DATA SHOWN ::

■ ■ ■ ■ ■

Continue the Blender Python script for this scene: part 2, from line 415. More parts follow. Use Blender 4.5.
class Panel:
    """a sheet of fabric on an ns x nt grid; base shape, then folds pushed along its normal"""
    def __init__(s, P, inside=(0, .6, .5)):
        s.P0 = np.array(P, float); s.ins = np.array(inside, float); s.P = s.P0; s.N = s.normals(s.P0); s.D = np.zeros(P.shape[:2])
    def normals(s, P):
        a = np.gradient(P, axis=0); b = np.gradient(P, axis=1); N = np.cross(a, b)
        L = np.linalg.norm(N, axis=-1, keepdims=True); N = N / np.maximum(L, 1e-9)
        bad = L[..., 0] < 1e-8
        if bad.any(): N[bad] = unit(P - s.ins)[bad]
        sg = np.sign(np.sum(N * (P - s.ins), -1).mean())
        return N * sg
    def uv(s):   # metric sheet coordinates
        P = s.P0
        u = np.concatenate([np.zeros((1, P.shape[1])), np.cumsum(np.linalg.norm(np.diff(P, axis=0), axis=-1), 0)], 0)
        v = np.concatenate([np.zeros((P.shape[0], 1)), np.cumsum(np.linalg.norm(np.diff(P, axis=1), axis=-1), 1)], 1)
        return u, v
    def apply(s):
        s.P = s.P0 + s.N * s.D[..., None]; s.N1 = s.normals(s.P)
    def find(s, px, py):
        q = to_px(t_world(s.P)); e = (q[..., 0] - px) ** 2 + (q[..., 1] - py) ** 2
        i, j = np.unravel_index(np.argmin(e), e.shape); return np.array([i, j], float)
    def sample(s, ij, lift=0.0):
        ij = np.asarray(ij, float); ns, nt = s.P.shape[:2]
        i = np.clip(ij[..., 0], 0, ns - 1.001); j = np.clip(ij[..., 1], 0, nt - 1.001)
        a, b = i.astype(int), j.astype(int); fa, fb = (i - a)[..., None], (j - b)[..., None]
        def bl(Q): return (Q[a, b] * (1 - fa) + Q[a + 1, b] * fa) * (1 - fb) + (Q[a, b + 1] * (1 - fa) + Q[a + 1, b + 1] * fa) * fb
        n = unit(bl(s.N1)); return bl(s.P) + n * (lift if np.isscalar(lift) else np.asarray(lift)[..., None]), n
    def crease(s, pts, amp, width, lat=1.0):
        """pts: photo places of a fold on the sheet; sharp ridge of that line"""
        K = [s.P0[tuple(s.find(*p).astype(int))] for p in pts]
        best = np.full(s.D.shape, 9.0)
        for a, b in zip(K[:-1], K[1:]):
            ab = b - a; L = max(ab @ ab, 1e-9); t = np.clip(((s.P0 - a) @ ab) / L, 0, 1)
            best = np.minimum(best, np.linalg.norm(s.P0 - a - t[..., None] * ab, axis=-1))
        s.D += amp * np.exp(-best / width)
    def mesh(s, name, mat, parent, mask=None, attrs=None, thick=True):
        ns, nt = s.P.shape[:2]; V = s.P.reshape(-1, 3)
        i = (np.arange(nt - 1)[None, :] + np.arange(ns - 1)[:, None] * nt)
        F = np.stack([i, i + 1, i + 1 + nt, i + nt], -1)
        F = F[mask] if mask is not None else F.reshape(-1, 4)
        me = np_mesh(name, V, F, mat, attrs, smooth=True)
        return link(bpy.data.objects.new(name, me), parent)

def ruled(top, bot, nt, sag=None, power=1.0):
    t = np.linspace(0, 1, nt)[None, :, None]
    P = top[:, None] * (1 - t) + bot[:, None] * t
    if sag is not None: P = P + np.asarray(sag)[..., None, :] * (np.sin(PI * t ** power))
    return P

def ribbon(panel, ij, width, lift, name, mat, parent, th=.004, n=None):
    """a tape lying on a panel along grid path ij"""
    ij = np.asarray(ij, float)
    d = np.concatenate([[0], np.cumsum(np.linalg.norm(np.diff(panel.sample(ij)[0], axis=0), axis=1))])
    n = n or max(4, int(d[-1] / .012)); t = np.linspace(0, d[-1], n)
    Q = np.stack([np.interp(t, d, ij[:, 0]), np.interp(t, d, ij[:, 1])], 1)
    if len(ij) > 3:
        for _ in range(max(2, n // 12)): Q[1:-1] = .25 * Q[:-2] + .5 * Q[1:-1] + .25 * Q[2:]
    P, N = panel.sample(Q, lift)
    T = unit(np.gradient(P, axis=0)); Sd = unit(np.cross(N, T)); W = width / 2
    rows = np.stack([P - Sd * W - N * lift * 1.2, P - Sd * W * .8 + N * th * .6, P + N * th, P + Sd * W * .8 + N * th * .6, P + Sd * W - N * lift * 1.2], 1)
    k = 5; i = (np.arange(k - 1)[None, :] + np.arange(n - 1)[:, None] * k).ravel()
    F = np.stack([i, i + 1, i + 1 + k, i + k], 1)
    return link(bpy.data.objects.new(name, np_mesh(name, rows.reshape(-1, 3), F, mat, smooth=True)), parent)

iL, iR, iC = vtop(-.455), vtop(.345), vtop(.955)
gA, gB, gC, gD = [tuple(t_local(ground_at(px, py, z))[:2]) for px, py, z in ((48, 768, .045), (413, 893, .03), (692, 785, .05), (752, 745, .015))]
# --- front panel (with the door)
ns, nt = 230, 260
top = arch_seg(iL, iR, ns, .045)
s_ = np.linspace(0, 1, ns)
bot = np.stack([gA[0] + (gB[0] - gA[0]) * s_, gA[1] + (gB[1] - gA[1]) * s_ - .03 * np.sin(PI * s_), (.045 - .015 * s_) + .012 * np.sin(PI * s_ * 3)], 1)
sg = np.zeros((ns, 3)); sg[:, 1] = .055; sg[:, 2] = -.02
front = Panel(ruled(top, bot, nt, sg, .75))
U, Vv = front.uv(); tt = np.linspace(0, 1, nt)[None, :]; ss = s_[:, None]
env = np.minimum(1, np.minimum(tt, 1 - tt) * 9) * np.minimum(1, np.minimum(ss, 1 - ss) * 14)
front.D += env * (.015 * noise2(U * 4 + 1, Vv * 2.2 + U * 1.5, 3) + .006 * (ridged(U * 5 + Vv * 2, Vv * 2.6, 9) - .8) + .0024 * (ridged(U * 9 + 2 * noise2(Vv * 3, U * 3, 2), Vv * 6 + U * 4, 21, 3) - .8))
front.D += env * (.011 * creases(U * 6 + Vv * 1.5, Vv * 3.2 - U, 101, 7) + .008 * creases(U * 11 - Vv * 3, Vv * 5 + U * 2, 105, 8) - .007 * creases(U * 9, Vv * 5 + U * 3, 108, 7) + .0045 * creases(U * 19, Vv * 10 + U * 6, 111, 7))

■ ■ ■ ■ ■

DESCRIPTION OF THE TASK :: Emit the full listing verbatim.

COMPLETED TASK ::
Continue the Blender Python script for this scene: part 2, from line 415. More parts follow. Use Blender 4.5.
class Panel:
    """a sheet of fabric on an ns x nt grid; base shape, then folds pushed along its normal"""
    def __init__(s, P, inside=(0, .6, .5)):
        s.P0 = np.array(P, float); s.ins = np.array(inside, float); s.P = s.P0; s.N = s.normals(s.P0); s.D = np.zeros(P.shape[:2])
    def normals(s, P):
        a = np.gradient(P, axis=0); b = np.gradient(P, axis=1); N = np.cross(a, b)
        L = np.linalg.norm(N, axis=-1, keepdims=True); N = N / np.maximum(L, 1e-9)
        bad = L[..., 0] < 1e-8
        if bad.any(): N[bad] = unit(P - s.ins)[bad]
        sg = np.sign(np.sum(N * (P - s.ins), -1).mean())
        return N * sg
    def uv(s):   # metric sheet coordinates
        P = s.P0
        u = np.concatenate([np.zeros((1, P.shape[1])), np.cumsum(np.linalg.norm(np.diff(P, axis=0), axis=-1), 0)], 0)
        v = np.concatenate([np.zeros((P.shape[0], 1)), np.cumsum(np.linalg.norm(np.diff(P, axis=1), axis=-1), 1)], 1)
        return u, v
    def apply(s):
        s.P = s.P0 + s.N * s.D[..., None]; s.N1 = s.normals(s.P)
    def find(s, px, py):
        q = to_px(t_world(s.P)); e = (q[..., 0] - px) ** 2 + (q[..., 1] - py) ** 2
        i, j = np.unravel_index(np.argmin(e), e.shape); return np.array([i, j], float)
    def sample(s, ij, lift=0.0):
        ij = np.asarray(ij, float); ns, nt = s.P.shape[:2]
        i = np.clip(ij[..., 0], 0, ns - 1.001); j = np.clip(ij[..., 1], 0, nt - 1.001)
        a, b = i.astype(int), j.astype(int); fa, fb = (i - a)[..., None], (j - b)[..., None]
        def bl(Q): return (Q[a, b] * (1 - fa) + Q[a + 1, b] * fa) * (1 - fb) + (Q[a, b + 1] * (1 - fa) + Q[a + 1, b + 1] * fa) * fb
        n = unit(bl(s.N1)); return bl(s.P) + n * (lift if np.isscalar(lift) else np.asarray(lift)[..., None]), n
    def crease(s, pts, amp, width, lat=1.0):
        """pts: photo places of a fold on the sheet; sharp ridge of that line"""
        K = [s.P0[tuple(s.find(*p).astype(int))] for p in pts]
        best = np.full(s.D.shape, 9.0)
        for a, b in zip(K[:-1], K[1:]):
            ab = b - a; L = max(ab @ ab, 1e-9); t = np.clip(((s.P0 - a) @ ab) / L, 0, 1)
            best = np.minimum(best, np.linalg.norm(s.P0 - a - t[..., None] * ab, axis=-1))
        s.D += amp * np.exp(-best / width)
    def mesh(s, name, mat, parent, mask=None, attrs=None, thick=True):
        ns, nt = s.P.shape[:2]; V = s.P.reshape(-1, 3)
        i = (np.arange(nt - 1)[None, :] + np.arange(ns - 1)[:, None] * nt)
        F = np.stack([i, i + 1, i + 1 + nt, i + nt], -1)
        F = F[mask] if mask is not None else F.reshape(-1, 4)
        me = np_mesh(name, V, F, mat, attrs, smooth=True)
        return link(bpy.data.objects.new(name, me), parent)

def ruled(top, bot, nt, sag=None, power=1.0):
    t = np.linspace(0, 1, nt)[None, :, None]
    P = top[:, None] * (1 - t) + bot[:, None] * t
    if sag is not None: P = P + np.asarray(sag)[..., None, :] * (np.sin(PI * t ** power))
    return P

def ribbon(panel, ij, width, lift, name, mat, parent, th=.004, n=None):
    """a tape lying on a panel along grid path ij"""
    ij = np.asarray(ij, float)
    d = np.concatenate([[0], np.cumsum(np.linalg.norm(np.diff(panel.sample(ij)[0], axis=0), axis=1))])
    n = n or max(4, int(d[-1] / .012)); t = np.linspace(0, d[-1], n)
    Q = np.stack([np.interp(t, d, ij[:, 0]), np.interp(t, d, ij[:, 1])], 1)
    if len(ij) > 3:
        for _ in range(max(2, n // 12)): Q[1:-1] = .25 * Q[:-2] + .5 * Q[1:-1] + .25 * Q[2:]
    P, N = panel.sample(Q, lift)
    T = unit(np.gradient(P, axis=0)); Sd = unit(np.cross(N, T)); W = width / 2
    rows = np.stack([P - Sd * W - N * lift * 1.2, P - Sd * W * .8 + N * th * .6, P + N * th, P + Sd * W * .8 + N * th * .6, P + Sd * W - N * lift * 1.2], 1)
    k = 5; i = (np.arange(k - 1)[None, :] + np.arange(n - 1)[:, None] * k).ravel()
    F = np.stack([i, i + 1, i + 1 + k, i + k], 1)
    return link(bpy.data.objects.new(name, np_mesh(name, rows.reshape(-1, 3), F, mat, smooth=True)), parent)

iL, iR, iC = vtop(-.455), vtop(.345), vtop(.955)
gA, gB, gC, gD = [tuple(t_local(ground_at(px, py, z))[:2]) for px, py, z in ((48, 768, .045), (413, 893, .03), (692, 785, .05), (752, 745, .015))]
# --- front panel (with the door)
ns, nt = 230, 260
top = arch_seg(iL, iR, ns, .045)
s_ = np.linspace(0, 1, ns)
bot = np.stack([gA[0] + (gB[0] - gA[0]) * s_, gA[1] + (gB[1] - gA[1]) * s_ - .03 * np.sin(PI * s_), (.045 - .015 * s_) + .012 * np.sin(PI * s_ * 3)], 1)
sg = np.zeros((ns, 3)); sg[:, 1] = .055; sg[:, 2] = -.02
front = Panel(ruled(top, bot, nt, sg, .75))
U, Vv = front.uv(); tt = np.linspace(0, 1, nt)[None, :]; ss = s_[:, None]
env = np.minimum(1, np.minimum(tt, 1 - tt) * 9) * np.minimum(1, np.minimum(ss, 1 - ss) * 14)
front.D += env * (.015 * noise2(U * 4 + 1, Vv * 2.2 + U * 1.5, 3) + .006 * (ridged(U * 5 + Vv * 2, Vv * 2.6, 9) - .8) + .0024 * (ridged(U * 9 + 2 * noise2(Vv * 3, U * 3, 2), Vv * 6 + U * 4, 21, 3) - .8))
front.D += env * (.011 * creases(U * 6 + Vv * 1.5, Vv * 3.2 - U, 101, 7) + .008 * creases(U * 11 - Vv * 3, Vv * 5 + U * 2, 105, 8) - .007 * creases(U * 9, Vv * 5 + U * 3, 108, 7) + .0045 * creases(U * 19, Vv * 10 + U * 6, 111, 7))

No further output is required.